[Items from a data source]

▬▬▬

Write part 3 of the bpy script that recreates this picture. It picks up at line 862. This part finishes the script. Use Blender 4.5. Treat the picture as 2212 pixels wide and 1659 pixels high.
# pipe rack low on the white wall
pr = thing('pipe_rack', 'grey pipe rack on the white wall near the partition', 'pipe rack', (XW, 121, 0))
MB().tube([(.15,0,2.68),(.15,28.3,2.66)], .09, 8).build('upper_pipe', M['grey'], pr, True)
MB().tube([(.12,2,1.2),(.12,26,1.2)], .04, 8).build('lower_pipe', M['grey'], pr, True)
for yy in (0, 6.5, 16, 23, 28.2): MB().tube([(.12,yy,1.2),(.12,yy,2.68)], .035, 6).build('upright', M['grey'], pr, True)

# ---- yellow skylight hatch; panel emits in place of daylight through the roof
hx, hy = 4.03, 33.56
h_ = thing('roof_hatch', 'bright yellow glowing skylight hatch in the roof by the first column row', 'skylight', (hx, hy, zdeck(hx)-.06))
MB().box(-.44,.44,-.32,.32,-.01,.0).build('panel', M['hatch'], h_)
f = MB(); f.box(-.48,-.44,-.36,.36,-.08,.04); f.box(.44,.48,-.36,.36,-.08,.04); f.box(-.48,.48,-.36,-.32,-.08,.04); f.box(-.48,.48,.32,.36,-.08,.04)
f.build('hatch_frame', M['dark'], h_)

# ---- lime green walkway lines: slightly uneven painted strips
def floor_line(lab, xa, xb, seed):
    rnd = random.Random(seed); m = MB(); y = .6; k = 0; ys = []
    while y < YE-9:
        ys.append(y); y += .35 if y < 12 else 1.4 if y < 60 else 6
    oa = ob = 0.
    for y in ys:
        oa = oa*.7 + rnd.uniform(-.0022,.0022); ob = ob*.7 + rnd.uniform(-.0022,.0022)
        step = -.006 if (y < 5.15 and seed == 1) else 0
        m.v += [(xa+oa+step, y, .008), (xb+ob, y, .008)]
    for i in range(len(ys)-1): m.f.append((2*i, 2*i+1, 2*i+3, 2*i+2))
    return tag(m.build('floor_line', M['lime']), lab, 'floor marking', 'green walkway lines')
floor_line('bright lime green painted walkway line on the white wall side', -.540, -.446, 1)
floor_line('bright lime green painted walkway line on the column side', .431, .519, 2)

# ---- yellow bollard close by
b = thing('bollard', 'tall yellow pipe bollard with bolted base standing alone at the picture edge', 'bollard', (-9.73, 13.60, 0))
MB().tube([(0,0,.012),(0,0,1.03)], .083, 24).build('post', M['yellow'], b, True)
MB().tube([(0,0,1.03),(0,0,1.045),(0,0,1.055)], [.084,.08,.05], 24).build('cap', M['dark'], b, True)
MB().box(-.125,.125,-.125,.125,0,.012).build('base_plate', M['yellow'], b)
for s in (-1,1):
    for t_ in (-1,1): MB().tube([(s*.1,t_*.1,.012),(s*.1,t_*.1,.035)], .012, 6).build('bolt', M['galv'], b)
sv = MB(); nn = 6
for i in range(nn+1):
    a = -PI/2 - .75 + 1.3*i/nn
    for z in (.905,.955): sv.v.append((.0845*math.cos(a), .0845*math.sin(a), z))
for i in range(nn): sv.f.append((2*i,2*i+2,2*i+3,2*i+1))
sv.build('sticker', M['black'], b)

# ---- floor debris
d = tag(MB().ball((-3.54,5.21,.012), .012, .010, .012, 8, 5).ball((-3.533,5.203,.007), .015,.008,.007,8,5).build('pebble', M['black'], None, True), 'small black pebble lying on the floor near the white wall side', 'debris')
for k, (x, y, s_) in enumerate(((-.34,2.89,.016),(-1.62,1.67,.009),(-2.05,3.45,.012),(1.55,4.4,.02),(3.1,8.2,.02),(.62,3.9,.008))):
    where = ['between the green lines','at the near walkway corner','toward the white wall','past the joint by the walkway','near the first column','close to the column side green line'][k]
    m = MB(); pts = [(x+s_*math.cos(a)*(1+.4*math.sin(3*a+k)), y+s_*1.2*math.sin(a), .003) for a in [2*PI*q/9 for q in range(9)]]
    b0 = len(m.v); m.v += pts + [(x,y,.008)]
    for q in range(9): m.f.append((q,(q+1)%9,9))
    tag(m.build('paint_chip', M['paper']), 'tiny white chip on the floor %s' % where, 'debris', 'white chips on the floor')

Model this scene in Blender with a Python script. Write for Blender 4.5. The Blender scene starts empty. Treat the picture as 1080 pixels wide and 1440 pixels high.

▬▬▬

■ Direction ■
Your task is to quote the listing above word for word.

■ Full response ■
Write part 3 of the bpy script that recreates this picture. It picks up at line 862. This part finishes the script. Use Blender 4.5. Treat the picture as 2212 pixels wide and 1659 pixels high.
# pipe rack low on the white wall
pr = thing('pipe_rack', 'grey pipe rack on the white wall near the partition', 'pipe rack', (XW, 121, 0))
MB().tube([(.15,0,2.68),(.15,28.3,2.66)], .09, 8).build('upper_pipe', M['grey'], pr, True)
MB().tube([(.12,2,1.2),(.12,26,1.2)], .04, 8).build('lower_pipe', M['grey'], pr, True)
for yy in (0, 6.5, 16, 23, 28.2): MB().tube([(.12,yy,1.2),(.12,yy,2.68)], .035, 6).build('upright', M['grey'], pr, True)

# ---- yellow skylight hatch; panel emits in place of daylight through the roof
hx, hy = 4.03, 33.56
h_ = thing('roof_hatch', 'bright yellow glowing skylight hatch in the roof by the first column row', 'skylight', (hx, hy, zdeck(hx)-.06))
MB().box(-.44,.44,-.32,.32,-.01,.0).build('panel', M['hatch'], h_)
f = MB(); f.box(-.48,-.44,-.36,.36,-.08,.04); f.box(.44,.48,-.36,.36,-.08,.04); f.box(-.48,.48,-.36,-.32,-.08,.04); f.box(-.48,.48,.32,.36,-.08,.04)
f.build('hatch_frame', M['dark'], h_)

# ---- lime green walkway lines: slightly uneven painted strips
def floor_line(lab, xa, xb, seed):
    rnd = random.Random(seed); m = MB(); y = .6; k = 0; ys = []
    while y < YE-9:
        ys.append(y); y += .35 if y < 12 else 1.4 if y < 60 else 6
    oa = ob = 0.
    for y in ys:
        oa = oa*.7 + rnd.uniform(-.0022,.0022); ob = ob*.7 + rnd.uniform(-.0022,.0022)
        step = -.006 if (y < 5.15 and seed == 1) else 0
        m.v += [(xa+oa+step, y, .008), (xb+ob, y, .008)]
    for i in range(len(ys)-1): m.f.append((2*i, 2*i+1, 2*i+3, 2*i+2))
    return tag(m.build('floor_line', M['lime']), lab, 'floor marking', 'green walkway lines')
floor_line('bright lime green painted walkway line on the white wall side', -.540, -.446, 1)
floor_line('bright lime green painted walkway line on the column side', .431, .519, 2)

# ---- yellow bollard close by
b = thing('bollard', 'tall yellow pipe bollard with bolted base standing alone at the picture edge', 'bollard', (-9.73, 13.60, 0))
MB().tube([(0,0,.012),(0,0,1.03)], .083, 24).build('post', M['yellow'], b, True)
MB().tube([(0,0,1.03),(0,0,1.045),(0,0,1.055)], [.084,.08,.05], 24).build('cap', M['dark'], b, True)
MB().box(-.125,.125,-.125,.125,0,.012).build('base_plate', M['yellow'], b)
for s in (-1,1):
    for t_ in (-1,1): MB().tube([(s*.1,t_*.1,.012),(s*.1,t_*.1,.035)], .012, 6).build('bolt', M['galv'], b)
sv = MB(); nn = 6
for i in range(nn+1):
    a = -PI/2 - .75 + 1.3*i/nn
    for z in (.905,.955): sv.v.append((.0845*math.cos(a), .0845*math.sin(a), z))
for i in range(nn): sv.f.append((2*i,2*i+2,2*i+3,2*i+1))
sv.build('sticker', M['black'], b)

# ---- floor debris
d = tag(MB().ball((-3.54,5.21,.012), .012, .010, .012, 8, 5).ball((-3.533,5.203,.007), .015,.008,.007,8,5).build('pebble', M['black'], None, True), 'small black pebble lying on the floor near the white wall side', 'debris')
for k, (x, y, s_) in enumerate(((-.34,2.89,.016),(-1.62,1.67,.009),(-2.05,3.45,.012),(1.55,4.4,.02),(3.1,8.2,.02),(.62,3.9,.008))):
    where = ['between the green lines','at the near walkway corner','toward the white wall','past the joint by the walkway','near the first column','close to the column side green line'][k]
    m = MB(); pts = [(x+s_*math.cos(a)*(1+.4*math.sin(3*a+k)), y+s_*1.2*math.sin(a), .003) for a in [2*PI*q/9 for q in range(9)]]
    b0 = len(m.v); m.v += pts + [(x,y,.008)]
    for q in range(9): m.f.append((q,(q+1)%9,9))
    tag(m.build('paint_chip', M['paper']), 'tiny white chip on the floor %s' % where, 'debris', 'white chips on the floor')

Model this scene in Blender with a Python script. Write for Blender 4.5. The Blender scene starts empty. Treat the picture as 1080 pixels wide and 1440 pixels high.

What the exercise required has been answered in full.